▸ Short exercise
Only the pictures are omitted; repeat all other data exactly.

--- START OF Data lines ---

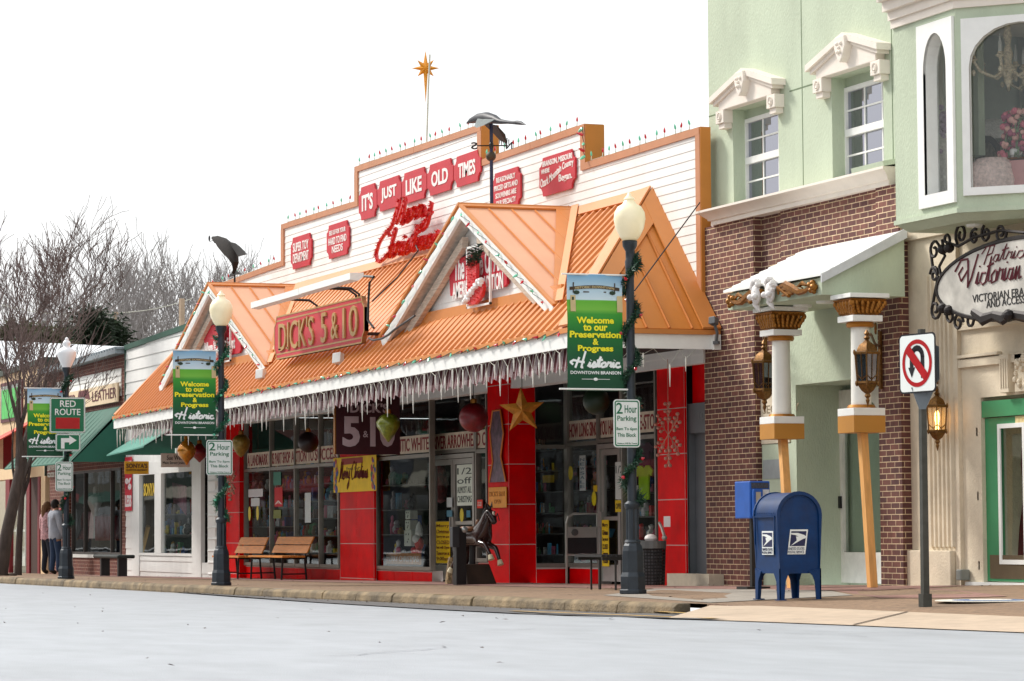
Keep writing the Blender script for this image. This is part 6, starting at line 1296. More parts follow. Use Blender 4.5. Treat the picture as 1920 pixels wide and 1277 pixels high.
# chandelier
yh = 17.1; c = WY(1890, 118, yh); X, Z = float(c[0]), float(c[2]); BRS = mat('gilded_white_brass', (236, 220, 192), .4, 0, var=.4, scale=40)
def chand(X, yh, Z, lab, s_=1.0):
    t = thing('chandelier', lab, 'chandelier', (X, yh, Z), 'chandeliers in the bay window'); m = MB(); m.lathe([(.01, -.28), (.05, -.2), (.03, -.15), (.09, -.08), (.04, 0), (.06, .1), (.03, .2), (.05, .3), (.03, .42), (.02, .5), (.13, .52), (.02, .55)], (X, yh, Z), 12); m.build('stem', BRS, t, smooth=True)
    for k_ in range(6):
        a = k_*math.pi/3+.3; ex, ey = X+.40*s_*math.cos(a), yh+.40*s_*math.sin(a); m = MB(); m.tube([(X, yh, Z-.05), (X+(ex-X)*.4, yh+(ey-yh)*.4, Z-.16), (X+(ex-X)*.8, yh+(ey-yh)*.8, Z-.1), (ex, ey, Z+.02)], .018, 5); m.lathe([(.01, .0), (.055, .03), (.03, .05), (.03, .07)], (ex, ey, Z), 8); m.ball((ex, ey, Z-.12), .025, 6, 5, (1, 1, 1.5)); ar = m.build('arm', BRS, t, smooth=True)
        m = MB(); m.lathe([(.02, .07), (.02, .17), (.012, .2), (.004, .27)], (ex, ey, Z), 8); m.build('candle', WHITE, ar)
chand(X, yh, Z, 'large gilded chandelier with white candles hanging behind the arched bay pane')
c = WY(1930, 140, 17.7); chand(float(c[0]), 17.7, float(c[2]), 'second smaller chandelier partly cut by the frame edge', .8)
# display: parasol, chair, dresses, flowers, tea table
LACE = mat('ivory_lace', (240, 234, 230), .8, var=.25, scale=30, bump=1, bscale=35); PINK = mat('pink_ruffles', (238, 210, 204), .8, var=.3, scale=25, bump=1, bscale=30)
c = WY(1862, 248, 17.45); C_ = tuple(map(float, c)); m = MB(); m.lathe([(.001, .16), (.18, .13), (.34, .03), (.42, -.12), (.40, -.12), (.001, .12)], C_, 10); t = thing('parasol', 'open white lace parasol leaning behind the armchair in the bay', 'parasol', C_); m.build('canopy', LACE, t, smooth=True); m = MB(); m.tube([C_, (C_[0]+.35, C_[1]-.3, C_[2]-.75)], .012, 5); m.build('handle', mat('pale_wood', (190, 150, 110), .6), t)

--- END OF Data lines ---

▸ Answer
Keep writing the Blender script for this image. This is part 6, starting at line 1296. More parts follow. Use Blender 4.5. Treat the picture as 1920 pixels wide and 1277 pixels high.
# chandelier
yh = 17.1; c = WY(1890, 118, yh); X, Z = float(c[0]), float(c[2]); BRS = mat('gilded_white_brass', (236, 220, 192), .4, 0, var=.4, scale=40)
def chand(X, yh, Z, lab, s_=1.0):
    t = thing('chandelier', lab, 'chandelier', (X, yh, Z), 'chandeliers in the bay window'); m = MB(); m.lathe([(.01, -.28), (.05, -.2), (.03, -.15), (.09, -.08), (.04, 0), (.06, .1), (.03, .2), (.05, .3), (.03, .42), (.02, .5), (.13, .52), (.02, .55)], (X, yh, Z), 12); m.build('stem', BRS, t, smooth=True)
    for k_ in range(6):
        a = k_*math.pi/3+.3; ex, ey = X+.40*s_*math.cos(a), yh+.40*s_*math.sin(a); m = MB(); m.tube([(X, yh, Z-.05), (X+(ex-X)*.4, yh+(ey-yh)*.4, Z-.16), (X+(ex-X)*.8, yh+(ey-yh)*.8, Z-.1), (ex, ey, Z+.02)], .018, 5); m.lathe([(.01, .0), (.055, .03), (.03, .05), (.03, .07)], (ex, ey, Z), 8); m.ball((ex, ey, Z-.12), .025, 6, 5, (1, 1, 1.5)); ar = m.build('arm', BRS, t, smooth=True)
        m = MB(); m.lathe([(.02, .07), (.02, .17), (.012, .2), (.004, .27)], (ex, ey, Z), 8); m.build('candle', WHITE, ar)
chand(X, yh, Z, 'large gilded chandelier with white candles hanging behind the arched bay pane')
c = WY(1930, 140, 17.7); chand(float(c[0]), 17.7, float(c[2]), 'second smaller chandelier partly cut by the frame edge', .8)
# display: parasol, chair, dresses, flowers, tea table
LACE = mat('ivory_lace', (240, 234, 230), .8, var=.25, scale=30, bump=1, bscale=35); PINK = mat('pink_ruffles', (238, 210, 204), .8, var=.3, scale=25, bump=1, bscale=30)
c = WY(1862, 248, 17.45); C_ = tuple(map(float, c)); m = MB(); m.lathe([(.001, .16), (.18, .13), (.34, .03), (.42, -.12), (.40, -.12), (.001, .12)], C_, 10); t = thing('parasol', 'open white lace parasol leaning behind the armchair in the bay', 'parasol', C_); m.build('canopy', LACE, t, smooth=True); m = MB(); m.tube([C_, (C_[0]+.35, C_[1]-.3, C_[2]-.75)], .012, 5); m.build('handle', mat('pale_wood', (190, 150, 110), .6), t)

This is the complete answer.